The Supreme Court has set aside the order of the Court of Appeal freezing the assets of Neconde Energy Limited, Nestoil Limited and two other entities over an alleged $1.1 billion indebtedness to FBNQuest Merchant Bank Limited and First Trustees Limited.
In a unanimous judgment delivered by a five-member panel on Monday, the apex court held that the Court of Appeal acted outside its powers when it granted far-reaching ex parte orders against the companies.
Justice Stephen Adah, who delivered the lead judgment, criticised the appellate court for assuming jurisdiction and issuing injunctive orders against Neconde and Nestoil when the matter was not properly before it.

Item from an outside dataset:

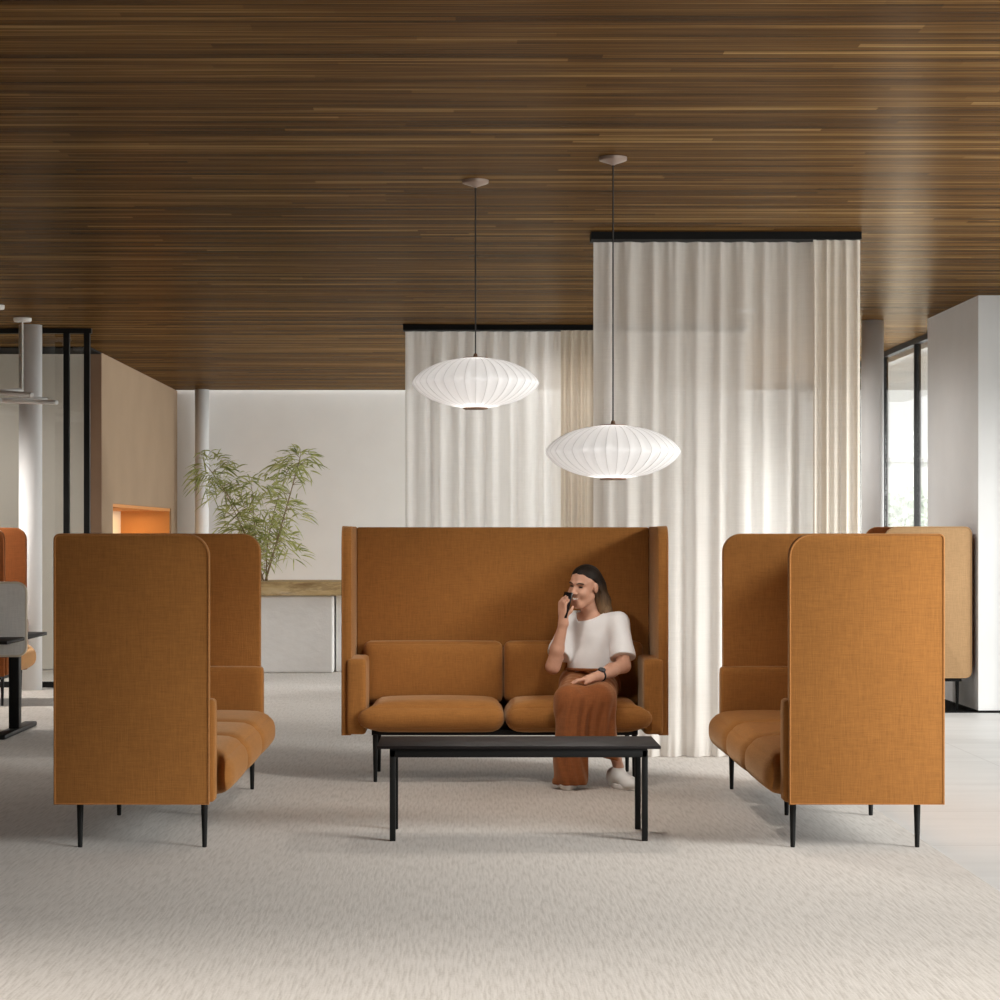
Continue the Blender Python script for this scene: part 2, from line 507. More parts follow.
def column(x, y, r, label):
    c = MB().lathe([(r, 0), (r, CEIL)], (x, y, 0), 40).build('round_column', M['col_white'], smooth=False)
    for p in c.data.polygons: p.use_smooth = len(p.vertices) == 4
    tag(c, label, 'column', 'round white columns')
column(-3.74, 19.5, .1, 'white round column in front of the black framed glass partition')
column(3.485, 19.1, .094, 'white round column beside the tall window at the right')
column(-3.26, 28.2, .088, 'white round column behind the bamboo plant')

# window wall along the right
def window_wall(name, ys, z0=.0, z1=CEIL):
    w = empty(name, (4.22, ys[0], 0)); struct(w)
    rel(MB().box(4.19, 4.25, ys[0], ys[-1], z1-.05, z1).build('window_head', M['black']), w)
    rel(MB().box(4.19, 4.25, ys[0], ys[-1], -.006, .05).build('window_sill', M['black']), w)
    for y in ys:
        rel(MB().box(4.19, 4.25, y-.02, y+.02, .05, z1-.05).build('window_frame', M['black']), w)
    for a, b in zip(ys[:-1], ys[1:]):
        rel(MB().box(4.213, 4.227, a+.028, b-.028, .048, z1-.048).build('window_glass', M['glass']), w)
    return w
window_wall('window_1', [-1.4, .8, 3.0, 5.2, 7.4, 9.6, 11.8, 14.0, 17.0])
window_wall('window_2', [18.98, 20.85, 22.45, 24.0, 26.2, 28.4])

# outdoors
struct(MB().box(4.35, 120, -30, 140, -.5, -.15).build('ground', M['tarmac']))
struct(MB().box(4.36, 5.86, 13.0, 29.8, 3.10, 3.35).build('trim_3', M['block']))
tr = empty('tree', (11.3, 57, -.15)); tag(tr, 'green tree outside, paled by painted glare, seen through the right window', 'tree')
rel(MB().tube([(11.3, 57, -.15), (11.35, 57, 1.2)], .10, 8, r2=.06).build('trunk', M['stem'], smooth=True), tr)
_r = random.Random(4); cv = []; cf = []
for _i in range(900):
    _u = _r.random()*2*PI; _w = math.acos(_r.uniform(-1, 1)); _q = .35+.65*_r.random()
    _c = Vector((11.3+.75*_q*math.sin(_w)*math.cos(_u), 57+.75*_q*math.sin(_w)*math.sin(_u), 1.75+.85*_q*math.cos(_w)))
    _a = Vector((_r.uniform(-1, 1), _r.uniform(-1, 1), _r.uniform(-1, 1))).normalized()*.11
    _b = _a.cross(Vector((_r.uniform(-1, 1), _r.uniform(-1, 1), _r.uniform(-1, 1)))).normalized()*.06
    _k = len(cv); cv += [_c-_a, _c+_b, _c+_a, _c-_b]; cf.append((_k, _k+1, _k+2, _k+3))
rel(MB().add(cv, cf).build('crown', M['far_leaf']), tr)
fb = empty('far_building', (14.5, 62, 0)); tag(fb, 'pale low building far outside the right window', 'building')
rel(MB().box(9.5, 22, 62, 72, -.15, 3.33).build('facade', M['far_build']), fb)
rel(MB().box(9.3, 22.2, 61.8, 72.2, 3.33, 3.45).build('roof', M['tarmac']), fb)

# ------------------------------------------------------------------ sofas
def arc(cy, cz, r, a0, a1, n=8):
    return [(cy+r*math.cos(a0+(a1-a0)*i/n), cz+r*math.sin(a0+(a1-a0)*i/n)) for i in range(n+1)]

def make_sofa(name, L, n, z0, z1, legs_x, mat, arm_top, seat_top, label, cat, group, seat_mat=None,
              proud=.085, back_mat=None, far_mat=None, depth=.66, rad=.095, all_round=False, split=1, back_top=None):
    """front towards -y, centre of the footprint at the origin"""
    root = empty(name); tag(root, label, cat, group)
    h = depth/2; th = .052
    yF, yB = -h, h
    # side panels with a rounded top front corner
    rb = .02
    def prof(d=0.0):
        p = [(yB-d-rb, z0+d), ]
        p = []
        if all_round: p += arc(yB-d-.05, z0+d+.05, .05, -PI/2, 0, 5)
        else: p += [(yB-d, z0+d)]
        if all_round: p += arc(yB-d-.05, z1-d-.05, .05, 0, PI/2, 5)
        else: p += arc(yB-d-rb, z1-d-rb, rb, 0, PI/2, 4)
        p += arc(yF+d+rad, z1-d-rad, rad, PI/2, PI, 10)
        p += [(yF+d, z0+d)]
        return p
    for s in (-1, 1):
        xo = s*L/2; xi = s*(L/2-th)
        pn = prism_x(prof(), min(xo, xi), max(xo, xi)).build('side_panel', far_mat if (far_mat and s < 0) else mat, root, bevel=.007)
        pts = [( s*(L/2-.002), y, z) for y, z in prof(.003)]
        MB().tube(pts, .0055, 6, closed=True).build('piping', M['fabric_edge'] if mat is M['fabric'] else mat, pn, smooth=True)
    # back panel between the sides
    MB().box(-L/2+th, L/2-th, yB-.06, yB-.001, z0+.002, z1-.003).build('back_panel', back_mat or mat, root, bevel=.012)
    # arms
    aw = .108
    for s in (-1, 1):
        xc = s*(L/2-th+.028-aw/2)
        a0 = yF-.022; a1 = yB-.215
        rounded_box(xc, (a0+a1)/2, (z0+.005+arm_top)/2, aw/2, (a1-a0)/2, (arm_top-z0-.005)/2, .022, .003, 10).build('arm', mat, root, smooth=True)
    # base frame
    fi = .03 if n == 1 else .16
    MB().box(-L/2+fi, L/2-fi, yF+.03, yB-.07, z0-(.028 if n == 1 else .002), z0+.028).build('base_frame', M['black'], root, bevel=.004)
    inner = L-2*th+.056-2*aw-.012
    w = inner/n
    sb = z0+.018
    ys0, ys1 = yF-proud, yB-.20
    for k in range(n):
        xc = -inner/2+w*(k+.5)
        # seats overlap the arm fronts, as wide as the gap in front of them allows
        ww = w
        c = rounded_box(xc, (ys0+ys1)/2, (sb+seat_top-.022)/2, ww/2-.002, (ys1-ys0)/2, (seat_top-.022-sb)/2, .085, .026, 16, front=.012)
        # the front of each end cushion spreads sideways in front of the arm
        for s, edge in ((-1, k == 0), (1, k == n-1)):
            if edge:
                for i, v in enumerate(c.v):
                    t = min(1, max(0, (yF-.028-v[1])/.03)); f = min(1, max(0, s*(v[0]-xc)/(ww/2)))
                    c.v[i] = (v[0]+s*.078*t*f, v[1], v[2])
        c.build('seat_cushion', seat_mat or mat, root, smooth=True)
    bt = back_top if back_top else arm_top+.075
    for k in range(n):
        wb = (inner+.09)/n
        xc = -(inner+.09)/2+wb*(k+.5)
        c = rounded_box(xc, yB-.06-.075, (seat_top-.055+bt)/2, wb/2-.002, .072, (bt-seat_top+.055)/2, .04, .006, 14, front=.02)
        c.build('back_cushion', mat, root, smooth=True)
    for x in legs_x:
        for y in (yF+(.034 if x else .166), yB-.09):
            MB().lathe([(.0085, 0), (.010, .003), (.0145, z0-.02), (.0145, z0+.004)], (x, y, 0), 14).build('leg', M['black'], root, smooth=False)
    return root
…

The Supreme Court also faulted the Court of Appeal for issuing a stay of proceedings at the Federal High Court, Lagos, describing the development as a misuse of judicial process.
The dispute arose from debt recovery proceedings instituted by lenders, including FBNQuest Merchant Bank Limited and First Trustees Limited, against Nestoil and Neconde Energy over financing arrangements linked to oil assets and operations.

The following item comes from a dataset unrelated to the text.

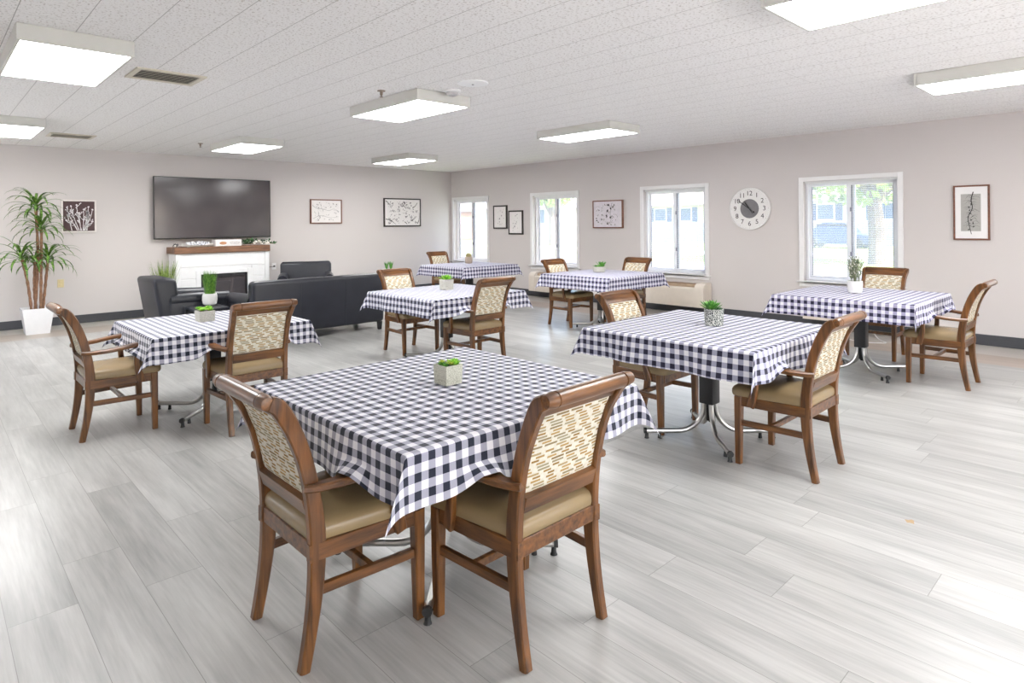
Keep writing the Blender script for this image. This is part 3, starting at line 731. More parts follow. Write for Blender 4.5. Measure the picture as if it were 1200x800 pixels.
# ------------------------------------------------------------------ upholstered seating
def cushion(bm, x0, x1, y0, y1, z0, z1, bev=.05, T=None): box(bm, x0, x1, y0, y1, z0, z1, bev, T, seg=5)
def shear_back(y, z, z0, k): return y - (z - z0) * k
def seating(name, label, cat, loc, rz, w, d, hb, ha, seats=1, flare=.08, bt=.24):
    """faces +y locally, origin at centre of the footprint"""
    t = thing(name, label, cat, loc, rz); ml = M['black_leather']
    # back: leans away, seams on the rear face
    b = NB(); box(b, -w / 2 + .02, w / 2 - .02, -d / 2 + .06, -d / 2 + bt, .11, hb, .05, seg=5)
    for v in b.verts: v.co.y -= max(0, v.co.z - .11) * flare; v.co.z -= .03 * (abs(v.co.x) / (w / 2)) ** 4 * (1 if v.co.z > hb * .7 else 0)
    bk = obj('backrest', b, ml, t)
    n = 3 if seats > 1 else 1
    if n > 1:
        b = NB()
        for k in range(1, n):
            x = -w / 2 + w * k / n; tube(b, [(x, -d / 2 + .06 - flare * .02 - .000, .13), (x, -d / 2 + .06 - (hb - .2) * flare, hb - .09)], .0035, 6)
        obj('seam_piping', b, ml, bk)
    for s in (-1, 1):
        b = NB(); xa, xb = sorted((s * (w / 2), s * (w / 2 - .15)))
        box(b, xa, xb, -d / 2 + .12, d / 2 - .01, .10, ha - .05, .03, seg=3)
        tube(b, [(s * (w / 2 - .075), -d / 2 + .14, ha - .075), (s * (w / 2 - .075), 0, ha - .07), (s * (w / 2 - .075), d / 2, ha - .085)], [.082, .084, .082], 18)
        obj('armrest', b, ml, t)
    b = NB(); box(b, -w / 2 + .14, w / 2 - .14, -d / 2 + .2, d / 2 - .02, .11, .30, .02, seg=2); obj('seat_base', b, ml, t)
    for k in range(seats):
        x0 = -w / 2 + .155 + (w - .31) * k / seats; x1 = x0 + (w - .31) / seats - .006
        b = NB(); cushion(b, x0, x1, -d / 2 + .2, d / 2 + .01, .30, .44, .04); obj('seat_cushion', b, ml, t)
    for sx in (-1, 1):
        for sy in (-1, 1): b = NB(); bar(b, [(sx * (w / 2 - .08), sy * (d / 2 - .1), .001, .045, .045), (sx * (w / 2 - .08), sy * (d / 2 - .1), .112, .06, .06)], (1, 0, 0), .15); obj('leg', b, M['black_plastic'], t)
    return t
seating('sofa', 'dark leather two-seat sofa with its back to the dining tables', 'sofa', (3.76, 7.86, 0), 0, 1.86, .84, .80, .60, 2, .05)
seating('armchair', 'black leather armchair at left, in profile before the fireplace', 'armchair', (2.52, 8.90, 0), PX, .88, .84, .82, .60, 1, .16, .32)
seating('armchair', 'black leather armchair beyond the sofa, facing the camera, under the framed cotton branch', 'armchair', (4.84, 10.28, 0), PI - math.radians(25), .90, .80, .82, .62, 1, .10)

# ------------------------------------------------------------------ fireplace and television
t = thing('fireplace', 'white shiplap electric fireplace with brown wood mantel below the television', 'fireplace', (0, 0, 0), 0)
fx0, fx1, fy0, fy1 = 2.965, 4.455, 10.925, YB - .0
b = NB()
for (x0, x1, z0, z1) in [(fx0, 3.33, .001, 1.0), (4.09, fx1, .001, 1.0), (3.33, 4.09, .69, 1.0), (3.33, 4.09, .001, .06)]:
    box(b, x0, x1, fy0 + .01, fy1 - .014, z0, z1)
z = .02
while z < .99:
    h = min(.186, 1.0 - z)
    segs = [(fx0 + .07, fx1 - .07)] if (z > .69 or z + h < .06) else [(fx0 + .07, 3.262), (4.158, fx1 - .07)]
    for x0, x1 in segs: box(b, x0, x1, fy0, fy0 + .012, z + .003, z + h - .003, .003, seg=1)
    z += .19
obj('shiplap_body', b, M['white_paint'], t, ang=25)
b = NB()
for x0, x1 in ((fx0 - .004, fx0 + .068), (fx1 - .068, fx1 + .004)): box(b, x0, x1, fy0 - .012, fy0 + .02, .001, 1.0, .003, seg=1)
for q in [(3.262, 3.335, .001, .72), (4.085, 4.158, .001, .72), (3.335, 4.085, .655, .72)]: box(b, q[0], q[1], fy0 - .014, fy0 + .02, q[2], q[3], .003, seg=1)
obj('trim_boards', b, M['white_paint'], t)
b = NB(); box(b, fx0 - .03, fx1 + .015, fy0 - .035, fy1 - .014, 1.003, 1.108, .005, seg=1); obj('mantel', b, M['mantel'], t)
b = NB()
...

In October 2025, the Federal High Court in Lagos granted an ex parte Mareva injunction freezing the companies’ assets, bank accounts and shares across more than 20 financial institutions.
However, the companies challenged the order, arguing that it automatically lapsed after 14 days under the Federal High Court Civil Procedure Rules once a motion to discharge it was filed.
In November 2025, Justice Daniel Osiagor held that the ex parte order had expired by operation of law and was no longer subsisting.
But on November 29, Justice Yargata Nimpar of the Court of Appeal granted an interim restorative injunction returning control of Nestoil’s assets and operations to the receiver-manager appointed by the banks.
The Court of Appeal also set aside steps taken by Nestoil after the Federal High Court ruling and held that the Mareva injunction continued to operate.
However, the Supreme Court has now set aside the Court of Appeal’s decision, paving the way for the matter to continue before the trial court while Neconde and Nestoil remain in charge of their companies.
The apex court strongly criticised the grant of the restorative ex parte order by the Court of Appeal, describing the situation as a “judicial tragedy.”
It warned that the practice of granting far-reaching ex parte reliefs, which has become common in some trial courts, must not be allowed to extend into appellate proceedings.
The Supreme Court held that the relief granted by the Court of Appeal was, in substance, an interlocutory injunction, which ought not to have been granted ex parte.
It further held that the appellate court exercised jurisdiction over a matter that was not yet properly before it, reaffirming the settled principle that the mere filing of a notice of appeal does not automatically confer jurisdiction on an appellate court.
The apex court also found the ex parte order staying proceedings before the trial court to be fundamentally defective and accordingly set it aside.
The court found Neconde’s case meritorious and set aside all the impugned ex parte orders made by the Court of Appeal against Neconde and Nestoil, which had reportedly subsisted for 186 days.
The judgment reinforces settled principles governing appellate jurisdiction and serves as a major caution against the grant of substantive interlocutory relief through ex parte proceedings, especially at the appellate level.
The decision has been described as a significant intervention in the dispute, restoring control of the affected companies to their management and allowing the substantive matter to proceed at the Federal High Court.
The ruling also sends a strong message against the weaponisation of judicial processes in commercial disputes, particularly where far-reaching orders may disrupt legitimate business operations and investor confidence.